Some features to look for may include:

• Closed-sample fixtures. Closed-sample fixtures (Figure 2) can help improve safety by limiting operator exposure and environmental impact. A closed-sample design reduces the need for significant amounts of PPE. Closed fixtures may also be made of glass, allowing the operator to confirm the process is taking place and monitor conditions inside the system without unnecessary exposure to the ammonia.

• Effective chilling mechanisms. Because ammonia boils off quite easily and can threaten fill accuracy, a sampling system designed with effective chilling mechanisms (Figure 3) can help minimise the potential for excessive boiling. Systems with pre-chilled residue tubes are especially effective.

• Semiautomated sample dispensing. A cap assembly can be fitted to the residue tube to assist with the filling process (Figure 4). When dispensing the sample, ammonia fills the residue tube until the level reaches the bottom of the overflow tube. This feature helps ensure consistent sample sizes during each use.
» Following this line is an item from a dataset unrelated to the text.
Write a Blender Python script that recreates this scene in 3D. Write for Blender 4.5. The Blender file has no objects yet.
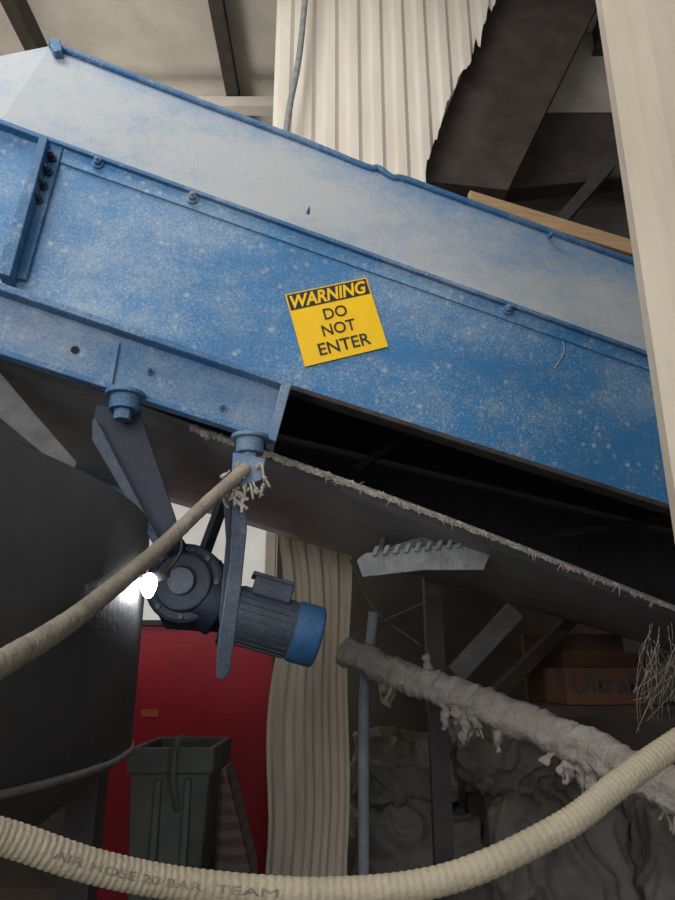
import bpy, bmesh, math, random
from mathutils import Vector, Matrix, noise
random.seed(4)
SC = bpy.context.scene
CAM = Vector((0, 0, 1.5)); PITCH = math.radians(18); F = 675.0
cs, sn = math.cos(PITCH), math.sin(PITCH)
K = 0.18   # conveyor side is yawed 10 deg: plane y = y0 + K*x

def at(px, py, y0, k=0.0):
    """photo measurement -> metres on the real vertical plane y = y0 + k*x"""
    u = (px - 337.5) / F; v = (450 - py) / F
    d = Vector((u, cs - v * sn, sn + v * cs))
    return CAM + d * (y0 / (d.y - k * d.x))

# ------------------------------------------------------------------ materials
def nt(name):
    m = bpy.data.materials.new(name); m.use_nodes = True
    t = m.node_tree; b = t.nodes['Principled BSDF']
    return m, t, b

def N(t, typ, **kw):
    n = t.nodes.new(typ)
    for k, v in kw.items():
        if k in n.inputs: n.inputs[k].default_value = v
        else: setattr(n, k, v)
    return n

def ramp(t, fac, a, b):
    r = t.nodes.new('ShaderNodeMapRange'); r.inputs['From Min'].default_value = a
    r.inputs['From Max'].default_value = b; t.links.new(fac, r.inputs['Value']); return r.outputs[0]

def M(t, op, a, b):
    n = t.nodes.new('ShaderNodeMath'); n.operation = op
    for i, v in enumerate((a, b)):
        if isinstance(v, (int, float)): n.inputs[i].default_value = v
        else: t.links.new(v, n.inputs[i])
    return n.outputs[0]

def mixc(t, fac, a, b):
    m = t.nodes.new('ShaderNodeMix'); m.data_type = 'RGBA'
    for s, v in ((0, fac), (6, a), (7, b)):
        if isinstance(v, (float, int)): m.inputs[s].default_value = v
        elif isinstance(v, tuple): m.inputs[s].default_value = (*v, 1) if len(v) == 3 else v
        else: t.links.new(v, m.inputs[s])
    return m.outputs[2]

def mat(name, c1, c2=None, scale=6, rough=.7, metal=0, bump=.2, bscale=60, lo=.35, hi=.7, stretch=None):
    m, t, b = nt(name)
    tc = N(t, 'ShaderNodeTexCoord'); co = tc.outputs['Object']
    if stretch:
        mp = N(t, 'ShaderNodeMapping'); mp.inputs['Scale'].default_value = stretch
        t.links.new(co, mp.inputs[0]); co = mp.outputs[0]
    n1 = N(t, 'ShaderNodeTexNoise', Scale=scale, Detail=8.0, Roughness=.65); t.links.new(co, n1.inputs['Vector'])
    c2 = c2 or tuple(x * .6 for x in c1)
    t.links.new(mixc(t, ramp(t, n1.outputs[0], lo, hi), c1, c2), b.inputs['Base Color'])
    b.inputs['Roughness'].default_value = rough; b.inputs['Metallic'].default_value = metal
    n2 = N(t, 'ShaderNodeTexNoise', Scale=bscale, Detail=5.0); t.links.new(tc.outputs['Object'], n2.inputs['Vector'])
    bp = N(t, 'ShaderNodeBump', Strength=bump, Distance=.01); t.links.new(n2.outputs[0], bp.inputs['Height'])
    t.links.new(bp.outputs[0], b.inputs['Normal'])
    return m

def blue(name, base=(.012, .180, .43), dark=(.009, .120, .29), dust=(.46, .54, .57), amt=.3, speck=.5, gx=0, h0=None, h1=None, gh=0, top=1.0, rough=.55):
    """blue enamel with settled powder. gx: more powder towards -x; gh: powder change over h=z+.43x between h0..h1"""
    m, t, b = nt(name)
    co = N(t, 'ShaderNodeTexCoord').outputs['Object']
    mp = N(t, 'ShaderNodeMapping'); mp.inputs['Rotation'].default_value = (0, -.4, 0); mp.inputs['Scale'].default_value = (1, 1, 2.2)
    t.links.new(co, mp.inputs[0])
    big = N(t, 'ShaderNodeTexNoise', Scale=1.5, Detail=5.0, Roughness=.6); t.links.new(mp.outputs[0], big.inputs['Vector'])
    med = N(t, 'ShaderNodeTexNoise', Scale=11.0, Detail=10.0, Roughness=.78); t.links.new(co, med.inputs['Vector'])
    vor = N(t, 'ShaderNodeTexVoronoi', Scale=26.0); t.links.new(co, vor.inputs['Vector'])
    vo2 = N(t, 'ShaderNodeTexVoronoi', Scale=75.0); t.links.new(co, vo2.inputs['Vector'])
    fine = N(t, 'ShaderNodeTexNoise', Scale=150.0, Detail=5.0, Roughness=.7); t.links.new(co, fine.inputs['Vector'])
    sx = N(t, 'ShaderNodeSeparateXYZ'); t.links.new(co, sx.inputs[0])
    c = mixc(t, ramp(t, med.outputs[0], .35, .7), base, dark)
    f = M(t, 'ADD', M(t, 'MULTIPLY', M(t, 'SUBTRACT', big.outputs[0], .5), 1.1), M(t, 'MULTIPLY', M(t, 'SUBTRACT', med.outputs[0], .5), 1.1))
    f = M(t, 'ADD', f, M(t, 'MULTIPLY', M(t, 'SUBTRACT', fine.outputs[0], .5), 1.3))
    f = M(t, 'ADD', f, amt)
    if gx: f = M(t, 'ADD', f, M(t, 'MULTIPLY', sx.outputs['X'], -gx))
    if gh:
        h = M(t, 'ADD', sx.outputs['Z'], M(t, 'MULTIPLY', sx.outputs['X'], .43))
        f = M(t, 'ADD', f, M(t, 'MULTIPLY', ramp(t, h, h0, h1), gh))
    f = M(t, 'MAXIMUM', M(t, 'MINIMUM', f, top), 0.05)
    c = mixc(t, f, c, dust)
    gate = ramp(t, med.outputs[0], .45, .58)
    c = mixc(t, M(t, 'MULTIPLY', M(t, 'MULTIPLY', ramp(t, vor.outputs['Distance'], .30, .05), gate), speck), c, dust)
    c = mixc(t, M(t, 'MULTIPLY', M(t, 'MULTIPLY', ramp(t, vo2.outputs['Distance'], .32, .08), ramp(t, big.outputs[0], .38, .56)), speck * .8), c, dust)
    t.links.new(c, b.inputs['Base Color'])
    b.inputs['Roughness'].default_value = rough
    bp = N(t, 'ShaderNodeBump', Strength=.5, Distance=.004); t.links.new(fine.outputs[0], bp.inputs['Height'])
    t.links.new(bp.outputs[0], b.inputs['Normal'])
    return m

BLUE = blue('blue_paint', amt=.13, speck=.85, gx=.12, h0=2.35, h1=2.9, gh=.12, top=.68, rough=.5)
BLUE_RIM = blue('blue_paint_rim', base=(.012, .11, .28), amt=.14, speck=.4)
BLUE_DUST = blue('blue_paint_dusty', base=(.04, .21, .43), dark=(.03, .16, .36), dust=(.45, .465, .465), amt=.92, speck=.6, h0=3.15, h1=3.45, gh=-.5, top=.97, rough=.75)
BLUE_FR = blue('blue_paint_frame', base=(.020, .145, .33), dark=(.015, .10, .23), dust=(.37, .42, .45), amt=.32, speck=.7, gx=.08, top=.8)
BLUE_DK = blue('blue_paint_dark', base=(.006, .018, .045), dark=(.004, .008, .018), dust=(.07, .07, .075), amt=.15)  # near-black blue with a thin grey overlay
BLUE_MOT = blue('blue_motor', base=(.012, .04, .09), dark=(.008, .025, .055), dust=(.17, .17, .17), amt=.3)
BLUE_COWL = blue('blue_cowl', base=(.015, .10, .26), amt=.1, dust=(.2, .22, .24))
RUST = mat('rusty_edge', (.022, .02, .02), (.07, .06, .055), 20, .8)
RUBBER = mat('belt_rubber', (.13, .132, .14), (.22, .22, .225), 3, .42, 0, .1, 90, stretch=(1, 3, 3))
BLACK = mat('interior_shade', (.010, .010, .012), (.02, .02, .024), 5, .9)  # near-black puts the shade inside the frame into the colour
FRAY = mat('frayed_fibre', (.50, .45, .38), (.26, .23, .19), 30, .95, 0, .8, 120)
GALV = mat('dusty_steel', (.34, .35, .35), (.2, .2, .2), 18, .75, .1, .5, 90)
GALV_D = mat('dusty_steel_dim', (.19, .185, .18), (.11, .11, .11), 12, .8, .1, .5, 90)
DKSTEEL = mat('dark_steel', (.03, .028, .028), (.06, .052, .048), 6, .6)
TANK = mat('tank_steel', (.050, .050, .053), (.080, .078, .078), 2.5, .6, .0, .15, 50)
CREAM = mat('cream_sheet', (.62, .54, .42), (.44, .375, .285), 1.2, .6, 0, .15, 30, stretch=(3, 3, .8))
CORR = mat('corrugated_cream', (.82, .76, .66), (.68, .61, .50), 2, .55, 0, .1, 30, stretch=(4, 4, .5))
CORRD = mat('corrugated_dusty', (.76, .67, .54), (.50, .43, .34), 2, .7, 0, .2, 30, stretch=(5, 5, .5))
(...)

• User-friendly operation. Sampling systems that enable clear and simplified operation can help prevent errors and improve the user experience. For example, a single-handled geared mechanism may enable the technician to operate multiple valves simultaneously, which minimises errors. In addition, some systems may feature an easy touchscreen interface and provide step-by-step operating instructions to control heater operations (Figure 5).

Figure 5. Touchscreen operator interfaces offer ease of use and improved accuracy.
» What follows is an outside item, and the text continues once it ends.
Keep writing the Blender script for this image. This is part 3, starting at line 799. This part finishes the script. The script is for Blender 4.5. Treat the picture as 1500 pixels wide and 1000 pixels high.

Considering these features is crucial when selecting an ammonia sampling system. To start, find a reliable sampling system equipment supplier. A well-designed system provides better facility safety and can improve the accuracy of the results.

Semiautomating the sampling process means technicians do not need exceptional levels of expertise or experience. Additionally, using preengineered grab sampling systems can make pulling samples easier, thus reducing the amount of time involved.

Particularly in today’s business environment, suppliers should provide raw material traceability throughout their supply chain to make sure the systems arrive as specified. Suppliers should also document that their equipment delivers consistent results.

If uncertainty arises about where to begin, consulting with a reputable component supplier is advisable. Their team can provide guidance in decision-making for constructing an ammonia sampling system and assessing the suitability of a preengineered grab sampling system.